Yesterday was my maiden voyage on my Mongoose, hereafter to be christened Mongo.   My good friend Juan at PaBikes, just down the street from Palermo arranged to have Mongo set up for me at 3:00 just as he promised.  I had an important appointment at 4:30 downtown and wanted to make sure that I had enough time to break in Mongo en route.  After a brief safety briefing with Juan (it should have been a bit longer, but I’m the whacko who was antsy to get rolling) it was my turn for questions.  “Juan, is it ok to take Avendida Doce de Abril to my destination?”  Notice I didn’t ask “Is it safe?”  I wanted it to be ok.   I could tell by his fixed gaze that he was sizing me up for a coffin.  “Well, its ok, my friend, but you must be very careful.”  I keep forgetting that in the Latin culture when asked a question, the answer is never ‘NO’.  The polite thing to say when the answer is at best dubious is ‘of course’, or ‘mañana’.  Latinos are way more courteous and polite than we gringos.  It’s a culture thing.  Ok, I’ve been here long enough to know as a polite listener that you add up the speakers’ facial expression, their encouraging positive words, and take their intent entirely from their face.  Juan's intent was very clear.  “You silly gringo, you are out of your mind!”  But I AM a silly gringo, so I listened to his words and ignored his obvious intent.

So I’m down the calle (street) on Mongo checking out the gears for the first time.  I’m in my own little world of mechanics and the thrill of new equipment, oblivious that the grim reaper was muffling his laughter.  My endorphins making me drunk beyond the legal limit, I’m careening down a quiet street to get my bike legs and I leap a curb and go headlong down a busy street that immediately goes into a tunnel.  Whoops.  This is pure lunacy.  There’s no turning around and traffic is going 45 (that’s mph) down a single lane with high curbs on both sides and with a total width that gives just enough room for Rachel’s Miata.  I am so screwed.  Ok, the traffic is going 45, there’s no way to turn around or stop, so the only thing I can do is pedal my ass off and hope I can get through the tunnel before a fumy metro bus devours Mongo with me on him.  Of course I’m brand new on this bike and as I feverishly go through the gears to make this mountain bike a world class touring bike I throw a chain.  Sh-t.

God is forgiving.  Jesse Ventura said you can’t legislate for stupidity.  I’m glad God was watching me this day.  Rachel prays for me every day to clear the way because I don’t always look and think before I lunge forward.  (See horseback ride in Vilcabamba).  Between Rachel’s prayers, God’s forgiveness, and my stupid luck (that Jesse never made a law for), I survived my first test and solid learning.  Tunnels are not for bikes silly gringo.

My second test:  traffic circles.  Otherwise known as circles of death, the traffic circles in Cuenca are uniquely designed to reward the brave and severely punish the courteous or faint of heart.   For the bicycle rider, well, remember the grim reaper thing?  His laughter is no longer muffled.  So I’m going down the side of the street so close to the curb that my tires are rubbing and I hear the Blue Angel of Death (BAD) behind me (metro bus) belching (whatever they belch) chortling, and spitting out the last bike rider, hungry for fresh two wheeled meat and we’re nearing the Circle of Death (COD)..  For the life of me I’m in a tizzy because I know the toilet water swirls clockwise below the equator so I’m thinking the same must be true in the circles of death.  I therefore prepare myself for a right hand swirl.  Wrong!

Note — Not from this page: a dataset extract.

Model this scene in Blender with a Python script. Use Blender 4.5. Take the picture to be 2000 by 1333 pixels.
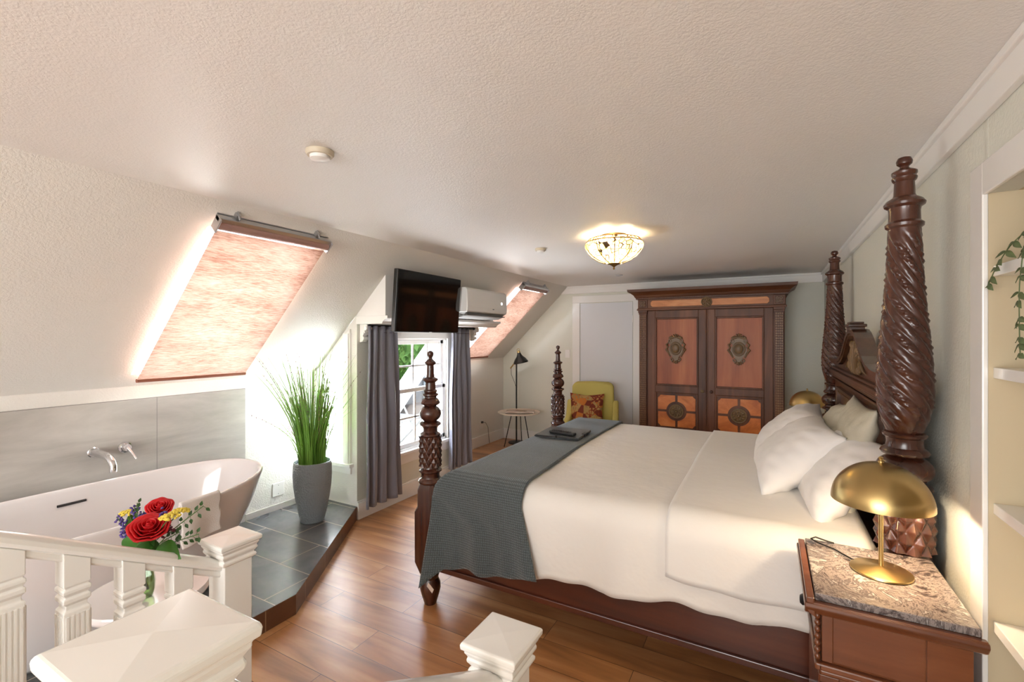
import bpy, bmesh, math, random
from math import sin, cos, pi, sqrt, radians, atan2
from mathutils import Vector, Matrix, noise
S = bpy.context.scene
for o in list(bpy.data.objects): bpy.data.objects.remove(o)
COL = S.collection

# ------------------------------------------------------------ camera, world, light
cd = bpy.data.cameras.new('camera'); cam = bpy.data.objects.new('camera', cd); COL.objects.link(cam)
cam.location = (0, 0, 1.55); cam.rotation_euler = (radians(90), 0, radians(29.0))
cd.sensor_width = 36; cd.lens = 905/2000*36; cd.shift_y = -7.5/2000; cd.clip_start = 0.02
S.camera = cam
S.view_settings.view_transform = 'Standard'; S.view_settings.look = 'None'
S.view_settings.gamma = 1; S.view_settings.use_curve_mapping = False
S.view_settings.exposure = 0.85
W = bpy.data.worlds.new('world'); S.world = W; W.use_nodes = True
bg = W.node_tree.nodes['Background']; bg.inputs[0].default_value = (0.80, 0.90, 1.0, 1); bg.inputs[1].default_value = 2.2

def light(name, kind, loc, power, col=(1, 1, 1), rot=(0, 0, 0), size=.1, sy=None, portal=False):
    l = bpy.data.lights.new(name, kind); l.energy = power; l.color = col
    if kind == 'AREA':
        l.size = size
        if sy: l.shape = 'RECTANGLE'; l.size_y = sy
        if portal: l.cycles.is_portal = True
    elif kind in ('POINT', 'SPOT'): l.shadow_soft_size = size
    o = bpy.data.objects.new(name, l); COL.objects.link(o); o.location = loc; o.rotation_euler = rot
    return o
sun = light('sun', 'SUN', (0, 0, 9), 2.0, (1, .94, .85)); sun.data.angle = radians(1)
sun.rotation_euler = Vector((-.55, .75, -.75)).to_track_quat('-Z', 'Y').to_euler()
# daylight through the openings, and two added fill lamps
light('window_daylight', 'AREA', (-3.75, 3.65, 2.05), 170, (.68, .80, 1), (0, radians(-52), 0), 1.0, 1.3)
light('balcony_fill', 'AREA', (-3.52, 3.65, .18), 85, (.92, .96, 1), (0, radians(-145), 0), .6, 1.2)  # added lamp hidden below the sill, brightens the ceiling
light('side_daylight', 'AREA', (-3.36, 3.1, 1.0), 30, (.93, .97, 1), (radians(-90), 0, 0), .26, 1.0)
light('back_fill', 'AREA', (-1.0, -2.9, 1.35), 62, (1, .97, .93), (radians(90), 0, 0), 2.6, 1.5)  # added lamp behind the camera, general fill for the room
SL = atan2(2.27-1.234, 3.585-2.51)          # roof pitch
sn = Vector((sin(SL), 0, -cos(SL)))          # slope normal into the room
def sky_light(y, p):
    c = Vector((-3.06, y, 1.74)) - sn*.22
    o = light('skylight_daylight', 'AREA', c, p, (1, .98, .95), (0, 0, 0), 1.15, .66)
    z = -sn; x = Vector((cos(SL), 0, sin(SL))); yv = z.cross(x)
    o.rotation_euler = Matrix((x, yv, z)).transposed().to_euler()
sky_light(1.70, 26); sky_light(5.19, 20)

# ------------------------------------------------------------ materials
def lin(c):
    return tuple(((v/255/12.92) if v/255 <= .04045 else ((v/255+.055)/1.055)**2.4) for v in c)
class NT:
    def __init__(s, name):
        s.m = bpy.data.materials.new(name); s.m.use_nodes = True; s.t = s.m.node_tree
        s.b = s.t.nodes['Principled BSDF']; s.out = s.t.nodes['Material Output']
    def n(s, typ, **kw):
        nd = s.t.nodes.new(typ)
        for k, v in kw.items():
            if k.startswith('i_'): nd.inputs[k[2:].replace('_', ' ')].default_value = v
            else: setattr(nd, k, v)
        return nd
    def l(s, a, ao, b, bi): s.t.links.new(a.outputs[ao], b.inputs[bi])
    def coord(s, scale=(1, 1, 1), rot=(0, 0, 0), loc=(0, 0, 0)):
        tc = s.n('ShaderNodeTexCoord'); mp = s.n('ShaderNodeMapping')
        mp.inputs['Scale'].default_value = scale; mp.inputs['Rotation'].default_value = rot; mp.inputs['Location'].default_value = loc
        s.l(tc, 'Object', mp, 'Vector'); return mp
    def noise(s, mp, scale, detail=4, rough=.55, dist=0):
        nz = s.n('ShaderNodeTexNoise'); nz.inputs['Scale'].default_value = scale; nz.inputs['Detail'].default_value = detail
        nz.inputs['Roughness'].default_value = rough; nz.inputs['Distortion'].default_value = dist
        s.l(mp, 'Vector', nz, 'Vector'); return nz
    def ramp(s, src, so, stops):
        r = s.n('ShaderNodeValToRGB'); e = r.color_ramp.elements
        while len(e) < len(stops): e.new(.5)
        for i, (p, c) in enumerate(stops): e[i].position = p; e[i].color = (*lin(c), 1)
        s.l(src, so, r, 'Fac'); return r
    def bump(s, src, so, strength, dist=.01):
        b = s.n('ShaderNodeBump'); b.inputs['Strength'].default_value = strength; b.inputs['Distance'].default_value = dist
        s.l(src, so, b, 'Height'); s.l(b, 'Normal', s.b, 'Normal'); return b
def plain(name, c, rough=.5, metal=0, bump=None, coat=0, spec=.5, emit=None):
    t = NT(name); t.b.inputs['Base Color'].default_value = (*lin(c), 1)
    t.b.inputs['Roughness'].default_value = rough; t.b.inputs['Metallic'].default_value = metal
    t.b.inputs['Coat Weight'].default_value = coat; t.b.inputs['Specular IOR Level'].default_value = spec
    if bump: nz = t.noise(t.coord(), bump[0], 3); t.bump(nz, 'Fac', bump[1], bump[2])
    if emit: t.b.inputs['Emission Color'].default_value = (*lin(c), 1); t.b.inputs['Emission Strength'].default_value = emit
    return t.m
def wood(name, c1, c2, c3, axis='z', scale=9, rough=.32, bump=.15, coat=.25, stretch=.09):
    t = NT(name); sc = {'x': (stretch, 1, 1), 'y': (1, stretch, 1), 'z': (1, 1, stretch)}[axis]
    mp = t.coord(sc); n1 = t.noise(mp, scale, 8, .6, .6)
    r = t.ramp(n1, 'Fac', [(.28, c1), (.52, c2), (.75, c3)]); t.l(r, 'Color', t.b, 'Base Color')
    t.b.inputs['Roughness'].default_value = rough; t.b.inputs['Coat Weight'].default_value = coat; t.b.inputs['Coat Roughness'].default_value = .15
    n2 = t.noise(mp, scale*6, 4); t.bump(n2, 'Fac', bump, .002)
    return t.m
def textured_wall(name, c, sc=55, st=.35, rough=.6, dist=.006):
    t = NT(name); t.b.inputs['Base Color'].default_value = (*lin(c), 1); t.b.inputs['Roughness'].default_value = rough
    n1 = t.noise(t.coord(), sc, 4, .55, .4); r = t.n('ShaderNodeMapRange'); r.inputs[1].default_value = .38; r.inputs[2].default_value = .62
    t.l(n1, 'Fac', r, 0); t.bump(r, 'Result', st, dist); return t.m

M = {}
M['wall'] = textured_wall('cream_wall_paint', (230, 227, 220), 95, .34, .6, .0035)
M['sage'] = textured_wall('sage_wall_paint', (222, 222, 210), 85, .25, .6, .003)
M['ceil'] = textured_wall('ceiling_paint', (236, 233, 229), 120, .25, .45, .003)
M['trim'] = plain('white_trim_paint', (240, 238, 234), .3)
M['white'] = plain('gloss_white_paint', (243, 241, 236), .22, coat=.3)
M['niche'] = plain('niche_cream_paint', (200, 184, 152), .45)
M['plastic'] = plain('white_plastic', (236, 234, 230), .3)
M['black'] = plain('black_metal', (38, 36, 34), .4, .3)
M['chrome'] = plain('chrome', (225, 225, 228), .08, 1)
M['alu'] = plain('aluminium', (190, 192, 195), .28, 1)
M['enamel'] = plain('white_bath_enamel', (232, 228, 228), .12, coat=.6)
M['posts'] = wood('bed_mahogany', (38, 16, 10), (70, 36, 24), (102, 60, 42), 'z', 12, .27, .1, .3)
M['postd'] = wood('bed_mahogany_dark', (46, 26, 16), (78, 48, 30), (106, 70, 46), 'y', 9, .28, .1, .4)
M['rail'] = wood('bed_rail_wood', (50, 20, 12), (80, 36, 20), (104, 52, 30), 'x', 7, .3, .1, .4)
M['armoire'] = wood('armoire_walnut', (66, 36, 20), (98, 56, 32), (128, 78, 48), 'z', 8, .48, .15, .0)
M['armx'] = wood('armoire_walnut_cross', (68, 38, 20), (100, 58, 32), (126, 78, 46), 'x', 8, .48, .15, .0)
M['panel'] = wood('armoire_panel', (120, 54, 26), (162, 86, 46), (188, 112, 66), 'z', 6, .45, .05, .0)
M['burl'] = wood('burl_veneer', (164, 84, 36), (204, 118, 56), (226, 150, 84), 'x', 7, .45, .03, .0, .7)
M['burlt'] = wood('burl_veneer_frieze', (178, 108, 60), (208, 136, 82), (228, 164, 110), 'x', 9, .45, .03, .0, .4)
M['carve'] = plain('dark_carved_wood', (116, 90, 60), .4, bump=(60, .4, .003))
M['basket'] = wood('basketweave_wood', (98, 66, 40), (136, 98, 62), (160, 122, 80), 'z', 20, .4)
M['stand'] = wood('nightstand_wood', (70, 36, 20), (108, 60, 34), (138, 86, 54), 'x', 7, .3, .12, .35)
M['standz'] = wood('nightstand_wood_upright', (70, 36, 20), (106, 58, 34), (136, 84, 54), 'z', 7, .3, .12, .35)
M['brass'] = plain('brushed_brass', (192, 166, 112), .30, 1)
M['comf'] = plain('white_cotton_comforter', (236, 231, 224), .85, bump=(9, .25, .02), spec=.2)
M['sheet'] = plain('white_sheet', (238, 234, 228), .85, bump=(14, .2, .012), spec=.2)
M['pillow'] = plain('white_pillow_cotton', (238, 234, 230), .85, bump=(10, .25, .012), spec=.2)
M['sham'] = plain('greige_linen', (196, 190, 172), .9, bump=(26, .4, .01), spec=.1)
M['yellow'] = plain('mustard_upholstery', (204, 190, 108), .8, bump=(300, .3, .002), spec=.2)
M['green1'] = plain('leaf_green', (58, 112, 38), .45)
M['green2'] = plain('dark_leaf_green', (48, 84, 40), .45)
M['stem'] = plain('flower_stem', (84, 116, 60), .5)
M['euca'] = plain('eucalyptus_leaf', (92, 106, 66), .6)
M['red'] = plain('red_rose_petal', (214, 20, 32), .5)
M['purple'] = plain('lavender_floret', (92, 74, 148), .6)
M['yflow'] = plain('yellow_yarrow', (232, 208, 84), .7)
M['dred'] = plain('burgundy_bud', (96, 30, 48), .6)
M['tv'] = plain('tv_screen', (14, 14, 14), .09, coat=.3)
M['tvb'] = plain('tv_bezel', (20, 22, 22), .3)
M['leather'] = plain('charcoal_leather', (62, 66, 68), .35)
M['paper'] = plain('magazine_paper', (206, 190, 176), .5)
M['remote'] = plain('remote_plastic', (34, 36, 38), .4)
M['tabletop'] = wood('pale_tabletop', (222, 206, 186), (232, 218, 200), (240, 228, 212), 'x', 5, .35, .02, .2)
M['maple'] = plain('maple_leg', (222, 168, 116), .4)
M['grout'] = plain('dark_slot', (50, 48, 48), .6)
M['shingle'] = plain('roof_shingle', (120, 112, 108), .9, bump=(30, .6, .02))
M['siding'] = plain('neighbour_siding', (128, 126, 126), .8)
M['foliage'] = plain('tree_foliage', (84, 122, 58), .8)
M['foliage2'] = plain('tree_foliage_dark', (52, 86, 48), .8)
M['deck'] = plain('deck_boards', (170, 160, 150), .8)
M['towel'] = plain('white_towel', (236, 230, 224), .95, bump=(220, .6, .004), spec=.1)
M['mold'] = plain('curtain_rod_iron', (46, 46, 48), .4, .5)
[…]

Irch.  Brake time.  I don’t mean break time, I mean BRAKE TIME.   Ok, I’ve got the gears down pretty good now, but the brakes……I think I you already know that a good mountain bike has disc brakes.  That means when you throw on the brakes you….stop.  If your right hand is stronger than your left and you lay it on good you can do forward summer salts with your bicycle.  Well, not to worry.  I’m a silly gringo, but not stupid.  I put equal squeeze on both wheels and I stopped and jumped on to the dubious safety of the sidewalk.  Now I’m socially screwed.  The metro bus driver that was hungry for fresh Mongoose got his laugh in, the other drivers already in the circle of death are paying attention to their own possible demise, and the pedestrians on the sidewalk that I so rudely claimed a sharing piece of are incredulous that I didn’t stay the course in the COD.    Now I know how the matador feels when he leaps over the fence.

Ok, lesson #2 in bicycle riding in Cuenca:  stay the hell out of the traffic circles.

Still alive and wiser to a magnitude of ten, I wait for my moment to join the fray once again and see my opening.  You thought I was going to jump back on the street didn’t you!  I am a silly gringo, yes, stupid, no.  Awash with relief and the satisfaction of a gained sense of normalcy I become once again the cool suave bike rider now that I am the predator, not the prey.  With my chubby knobby mountain bike tires I am king of the cobblestone.   I am the Lion King riding a Mongoose.  If the irony hits you, that’s good.  Of course even the Lion King must be kind and courteous to his subjects, so I’m dodging fruit vendors, school girls (where are the school boys anyway?) and find that power poles are put in the most unlikely places on the sidewalk.  Ok, the pedestrian route is not without challenges either. 

I am safe and unscathed.  My bicycle is like new.  I was taught the skill of street survival on two wheels and I’m here to tell you about it.  Life is good.  I love Cuenca.